Pasal 27 ayat 3 UU ITE mensyaratkan bahwa yang dapat dikenai pidana adalah seseorang yang dengan sengaja dan tanpa hak mendistribusikan dan/atau mentransmisikan dan/atau membuat dapat diaksesnya Informasi elektronik dan/atau Dokumen Elektronik. Berdasarkan ketentuan tersebut, maka seharusnya kejaksaan negeri Tangerang saat itu tidak melanjutkan kasus heboh ini ke pengadilan karena Berita Acara Pemeriksaan (selanjutnya disebut BAP) dari Polda Metro Jaya adalah mengandung cacat yuridis. Bayangkan saja, bagaimana jadinya negeri ini jika aparat penegak hukumnya tidak dapat memahami rumusan pasal ? ketidak profesionalan kejaksaan negeri Tangerang ditandai dengan pencopotan kepala Pengadilan Negeri Jakarta Selatan.
Kasus kedua yang tak kalah hebohnya adalah kasus pencemaran nama baik oleh Luna Maya dalam akun Twitternya. Adapun tweet dari Luna Maya berbunyi sebagai berikut:
Infotemnt derajatnya lebih hina dari pada pelacuran, pembunuhan, may ur soul burn in hell
Tweet dari Luna Maya sendiri mengakibatkan beberapa oknum wartawan melaporkannya ke aparat untuk ditindak lanjuti, dan ironisnya adalah pasal yang digunakan oleh beberapa oknum wartawan itu adalah Pasal 27 ayat 3 UU ITE yang pada awal pengundangan dahulu mereka tolak habis-habisan. Luna Maya sendiri tidak dapat dikenai pidana sesuai dengan ketentuan Pasal 27 ayat 3 UU ITE dikarenakan beberapa hal:
  • Infotainment bukan merupakan subyek hukum di dalam KUHP karena yang dimaksudkan oleh Luna Maya merupakan pekerja infotainment, dan pekerja infortainment dalam konteks kala itu adalah bersifat komunal.

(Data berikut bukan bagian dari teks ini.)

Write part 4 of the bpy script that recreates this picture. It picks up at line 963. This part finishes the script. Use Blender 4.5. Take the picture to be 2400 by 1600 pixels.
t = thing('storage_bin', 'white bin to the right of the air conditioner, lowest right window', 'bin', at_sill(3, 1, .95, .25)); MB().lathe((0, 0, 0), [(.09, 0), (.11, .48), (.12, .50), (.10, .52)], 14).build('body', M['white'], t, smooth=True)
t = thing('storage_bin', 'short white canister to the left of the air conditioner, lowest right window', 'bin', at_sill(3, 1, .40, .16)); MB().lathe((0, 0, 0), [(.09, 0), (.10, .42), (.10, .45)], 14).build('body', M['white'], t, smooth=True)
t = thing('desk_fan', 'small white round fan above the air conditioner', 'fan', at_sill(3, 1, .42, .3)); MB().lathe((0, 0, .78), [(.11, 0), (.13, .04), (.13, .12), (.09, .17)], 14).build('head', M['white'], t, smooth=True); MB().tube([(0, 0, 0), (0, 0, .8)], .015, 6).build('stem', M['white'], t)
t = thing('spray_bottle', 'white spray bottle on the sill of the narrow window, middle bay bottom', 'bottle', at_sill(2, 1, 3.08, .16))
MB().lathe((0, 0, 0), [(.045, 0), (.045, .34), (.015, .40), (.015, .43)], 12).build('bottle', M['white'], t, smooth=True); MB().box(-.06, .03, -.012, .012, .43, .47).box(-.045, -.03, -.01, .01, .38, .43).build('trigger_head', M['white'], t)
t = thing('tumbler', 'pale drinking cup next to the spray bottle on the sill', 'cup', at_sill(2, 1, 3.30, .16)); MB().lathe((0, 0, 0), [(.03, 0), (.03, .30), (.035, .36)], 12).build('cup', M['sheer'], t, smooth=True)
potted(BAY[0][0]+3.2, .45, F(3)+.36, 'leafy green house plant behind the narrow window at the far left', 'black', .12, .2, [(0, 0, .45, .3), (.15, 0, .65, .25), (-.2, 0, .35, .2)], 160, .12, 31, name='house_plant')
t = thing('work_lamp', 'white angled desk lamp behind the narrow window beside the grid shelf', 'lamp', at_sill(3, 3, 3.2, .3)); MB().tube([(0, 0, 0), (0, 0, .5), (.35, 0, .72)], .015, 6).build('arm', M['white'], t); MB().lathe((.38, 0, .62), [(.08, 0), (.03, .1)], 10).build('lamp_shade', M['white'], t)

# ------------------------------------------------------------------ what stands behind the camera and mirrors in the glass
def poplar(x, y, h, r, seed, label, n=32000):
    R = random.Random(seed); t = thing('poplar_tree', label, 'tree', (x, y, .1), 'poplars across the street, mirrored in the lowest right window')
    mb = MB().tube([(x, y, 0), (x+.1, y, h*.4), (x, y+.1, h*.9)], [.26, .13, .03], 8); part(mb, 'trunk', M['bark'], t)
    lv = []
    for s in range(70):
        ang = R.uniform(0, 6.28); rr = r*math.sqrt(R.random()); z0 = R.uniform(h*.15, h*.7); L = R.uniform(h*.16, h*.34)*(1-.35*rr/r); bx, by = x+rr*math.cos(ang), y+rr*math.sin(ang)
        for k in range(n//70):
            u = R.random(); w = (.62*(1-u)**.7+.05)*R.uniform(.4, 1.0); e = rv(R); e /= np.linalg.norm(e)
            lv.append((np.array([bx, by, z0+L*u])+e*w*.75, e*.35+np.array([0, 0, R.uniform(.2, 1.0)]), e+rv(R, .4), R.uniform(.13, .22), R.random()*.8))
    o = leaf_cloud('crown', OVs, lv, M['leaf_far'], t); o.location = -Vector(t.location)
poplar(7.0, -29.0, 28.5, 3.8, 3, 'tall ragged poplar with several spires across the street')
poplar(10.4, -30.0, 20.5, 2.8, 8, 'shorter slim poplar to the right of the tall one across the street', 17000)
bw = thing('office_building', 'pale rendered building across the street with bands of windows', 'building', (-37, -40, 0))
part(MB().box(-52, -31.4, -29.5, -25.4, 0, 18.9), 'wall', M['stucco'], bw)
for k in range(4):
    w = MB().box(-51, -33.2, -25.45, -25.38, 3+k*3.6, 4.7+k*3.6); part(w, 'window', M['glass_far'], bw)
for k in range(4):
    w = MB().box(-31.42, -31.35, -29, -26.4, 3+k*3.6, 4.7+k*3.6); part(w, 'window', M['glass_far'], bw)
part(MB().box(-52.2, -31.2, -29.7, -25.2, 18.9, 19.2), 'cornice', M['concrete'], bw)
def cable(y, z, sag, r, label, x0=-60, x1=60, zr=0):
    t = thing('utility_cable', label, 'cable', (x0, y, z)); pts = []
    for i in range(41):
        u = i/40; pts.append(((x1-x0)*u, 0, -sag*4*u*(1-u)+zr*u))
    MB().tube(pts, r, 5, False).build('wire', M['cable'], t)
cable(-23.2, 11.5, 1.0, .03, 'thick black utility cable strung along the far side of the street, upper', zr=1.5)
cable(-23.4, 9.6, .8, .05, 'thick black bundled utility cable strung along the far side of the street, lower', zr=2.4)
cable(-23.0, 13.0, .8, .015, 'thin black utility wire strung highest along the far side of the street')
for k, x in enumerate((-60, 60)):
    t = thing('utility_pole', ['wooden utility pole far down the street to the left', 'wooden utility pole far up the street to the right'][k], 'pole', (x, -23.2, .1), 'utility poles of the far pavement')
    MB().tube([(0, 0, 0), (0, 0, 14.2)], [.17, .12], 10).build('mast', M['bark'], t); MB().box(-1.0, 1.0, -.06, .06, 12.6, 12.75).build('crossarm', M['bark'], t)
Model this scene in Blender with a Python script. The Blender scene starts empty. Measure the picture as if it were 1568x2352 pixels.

  • Obyek penghinaan di dalam KUHP adalah diri pribadi seseorang. Diri pribadi seseorang tentu saja menyangkut nama, tempat tanggal lahir, jenis kelamin dan data pribadi lainnya. Infortainment sendiri tidak termasuk diri pribadi, lain halnya jika Luna Maya menyebut nama tertentu “wartawan infortainment si Donbu derajatnya lebih rendah dari…”
Bercermin pada 2 kasus diatas, hendaknya sebagai seorang netter dan blogger harus lebih waspada dalam memosting artikel ataupun tweet atau apa saja pada akun social media di internet agar tidak menjadi korban keganasan Pasal 27 ayat 3 UU ITE.